** begin SUPPLIED INFORMATION **

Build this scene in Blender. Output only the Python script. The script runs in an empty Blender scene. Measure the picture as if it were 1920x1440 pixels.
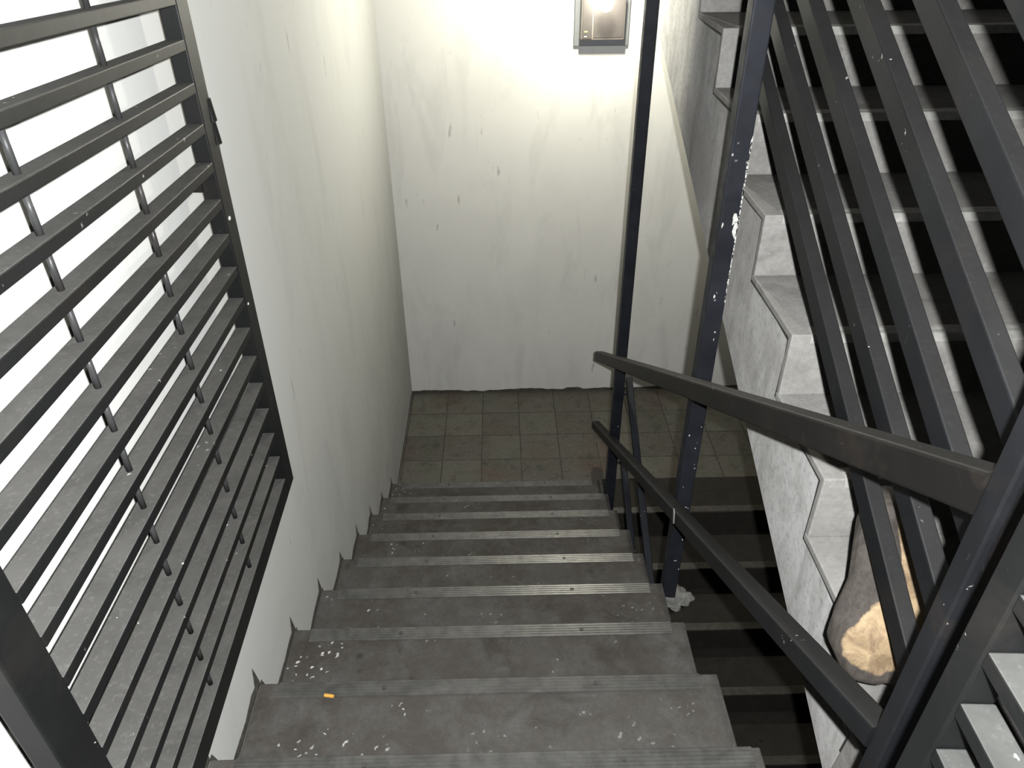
import bpy, bmesh, math, random
from mathutils import Vector, Matrix, noise
random.seed(7)
S = bpy.context.scene
COL = S.collection
PI = math.pi

# ------------------------------------------------------------------ camera, light, exposure
EYE = Vector((0, 0, 0))            # the eye is the origin; the upper landing floor is 1.59 m below
RT = Vector((0.999776, -0.019871, -0.007226))
UP = Vector((0.017087, 0.557976, 0.829681))
FW = Vector((0.012454, 0.829619, -0.55819))
cd = bpy.data.cameras.new('camera'); cam = bpy.data.objects.new('camera', cd); COL.objects.link(cam)
cam.matrix_world = Matrix(((RT.x, UP.x, -FW.x, 0), (RT.y, UP.y, -FW.y, 0), (RT.z, UP.z, -FW.z, 0), (0, 0, 0, 1)))
cd.sensor_width = 36; cd.lens = 1412.65 / 1920 * 36; cd.clip_start = 0.02
S.camera = cam
W = bpy.data.worlds.new('world'); S.world = W; W.use_nodes = True
W.node_tree.nodes['Background'].inputs[0].default_value = (0.75, 0.85, 1, 1)
W.node_tree.nodes['Background'].inputs[1].default_value = 0.004
S.view_settings.view_transform = 'Standard'; S.view_settings.look = 'None'
S.view_settings.exposure = 0.0; S.view_settings.gamma = 1.0; S.view_settings.use_curve_mapping = False
# the flash of the hand-held camera, a little right of and above the lens
fl = bpy.data.lights.new('camera_flash', 'POINT'); fl.energy = 300; fl.shadow_soft_size = 0.011; fl.color = (0.97, 0.985, 1.0)
flo = bpy.data.objects.new('camera_flash', fl); COL.objects.link(flo); flo.location = (0.05, 0.0, 0.035)
LAMP_POWER = 7.0; FILL_POWER = 95.0
S.cycles.diffuse_bounces = 0       # a flash photograph: hard light, little fill

# ------------------------------------------------------------------ key sizes
XL = -0.653                # left wall
XR = 1.86                  # right wall
YB = 4.49                  # back wall
YR = -1.5                  # wall behind the camera
ZC = 1.9                   # ceiling
T = 0.30; R = 0.1656       # tread and riser of the flight going down
YA, ZA = 3.319, -2.917     # lowest nosing of that flight
AXR = 0.552                # its open side
ZL = ZA - R                # lower landing
ZT = ZA + 8 * R            # upper landing (about -1.592)
BX0 = 0.60                 # flight below the lower landing
CX0 = 0.68                 # open side of the flight going up

# ------------------------------------------------------------------ materials
def mat(name):
    m = bpy.data.materials.new(name); m.use_nodes = True
    nt = m.node_tree; b = nt.nodes['Principled BSDF']
    return m, nt, b
class G:
    """small node helper"""
    def __init__(s, nt):
        s.nt = nt; s.geo = nt.nodes.new('ShaderNodeNewGeometry'); s.pos = s.geo.outputs['Position']
    def n(s, t, **k):
        x = s.nt.nodes.new(t)
        for a, v in k.items(): setattr(x, a, v)
        return x
    def l(s, a, b): s.nt.links.new(a, b)
    def scaled(s, v):
        m = s.n('ShaderNodeMapping'); m.inputs['Scale'].default_value = v; s.l(s.pos, m.inputs['Vector']); return m.outputs[0]
    def noise(s, scale, detail=6, rough=0.6, vec=None, dist=0.0):
        x = s.n('ShaderNodeTexNoise'); x.inputs['Scale'].default_value = scale; x.inputs['Detail'].default_value = detail
        x.inputs['Roughness'].default_value = rough; x.inputs['Distortion'].default_value = dist
        s.l(vec if vec is not None else s.pos, x.inputs['Vector']); return x.outputs[0]
    def voro(s, scale, vec=None, feature='F1'):
        x = s.n('ShaderNodeTexVoronoi', feature=feature); x.inputs['Scale'].default_value = scale
        s.l(vec if vec is not None else s.pos, x.inputs['Vector']); return x.outputs['Distance']
    def ramp(s, fac, stops):
        x = s.n('ShaderNodeValToRGB'); e = x.color_ramp.elements
        while len(e) < len(stops): e.new(0.5)
        for i, (p, c) in enumerate(stops):
            e[i].position = p
            if not hasattr(c, '__len__'): c = (c, c, c)
            e[i].color = (*c[:3], 1)
        s.l(fac, x.inputs[0]); return x.outputs[0]
    def mix(s, fac, a, b, mode='MIX'):
        x = s.n('ShaderNodeMix', data_type='RGBA', blend_type=mode)
        for sock, v in ((x.inputs[0], fac), (x.inputs[6], a), (x.inputs[7], b)):
            if isinstance(v, (int, float)): sock.default_value = v
            elif isinstance(v, tuple): sock.default_value = (*v[:3], 1)
            else: s.l(v, sock)
        return x.outputs[2]
    def math(s, op, a, b=0.0, c=None):
        x = s.n('ShaderNodeMath', operation=op)
        for i, v in enumerate((a, b) if c is None else (a, b, c)):
            if isinstance(v, (int, float)): x.inputs[i].default_value = v
            else: s.l(v, x.inputs[i])
        return x.outputs[0]
    def xyz(s, v=None):
        x = s.n('ShaderNodeSeparateXYZ'); s.l(v if v is not None else s.pos, x.inputs[0]); return x.outputs
    def bump(s, h, bsdf, strength=0.3, dist=0.003):
        x = s.n('ShaderNodeBump'); x.inputs['Strength'].default_value = strength; x.inputs['Distance'].default_value = dist
        s.l(h, x.inputs['Height']); s.l(x.outputs[0], bsdf.inputs['Normal'])

def m_wall(name='white_wall_paint', base=(0.655, 0.658, 0.63), lowmax=0.42):
    m, nt, b = mat(name); g = G(nt)
    big = g.noise(1.6, 5, 0.55)
    st = g.noise(5, 6, 0.65, g.scaled((1, 1, 0.28)), 0.6)
    c = g.mix(g.ramp(big, [(0.38, 0.0), (0.68, 0.35)]), base, (0.66, 0.645, 0.59))
    c = g.mix(g.ramp(st, [(0.52, 0.0), (0.80, 0.42)]), c, (0.46, 0.455, 0.42))
    # grubby lower part of the wall: rubbed by hands and shoes
    z = g.xyz()[2]
    low = g.math('MULTIPLY', g.ramp(g.math('ADD', g.math('MULTIPLY', z, -0.42), -0.20), [(0.3, 0.0), (1.0, lowmax)]), g.ramp(g.noise(3.3, 7, 0.7, g.scaled((1.4, 1, 0.6)), 0.8), [(0.42, 0.0), (0.7, 0.8)]))
    c = g.mix(low, c, (0.30, 0.285, 0.25))
    # small scuffs and specks
    sc = g.ramp(g.noise(26, 3, 0.5, g.scaled((1, 1, 0.22))), [(0.70, 0.0), (0.76, 0.55)])
    c = g.mix(sc, c, (0.33, 0.32, 0.31))
    sp = g.ramp(g.voro(22), [(0.035, 0.7), (0.06, 0.0)])
    c = g.mix(g.math('MULTIPLY', sp, g.ramp(g.noise(2.2, 2), [(0.55, 0.0), (0.66, 1.0)])), c, (0.22, 0.21, 0.2))
    g.l(c, b.inputs['Base Color']); b.inputs['Roughness'].default_value = 0.75
    b.inputs['Specular IOR Level'].default_value = 0.25
    g.bump(g.math('ADD', g.noise(9, 8, 0.65), g.math('MULTIPLY', g.noise(120, 3), 0.15)), b, 0.18, 0.004)
    return m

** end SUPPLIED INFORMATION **

• GIVEN PROBLEM: Copy nothing but the lines from the first one in the listing through the line with "PI = math.pi", and omit the pictures.

• SOLUTION TO THE EXERCISE:
Build this scene in Blender. Output only the Python script. The script runs in an empty Blender scene. Measure the picture as if it were 1920x1440 pixels.
import bpy, bmesh, math, random
from mathutils import Vector, Matrix, noise
random.seed(7)
S = bpy.context.scene
COL = S.collection
PI = math.pi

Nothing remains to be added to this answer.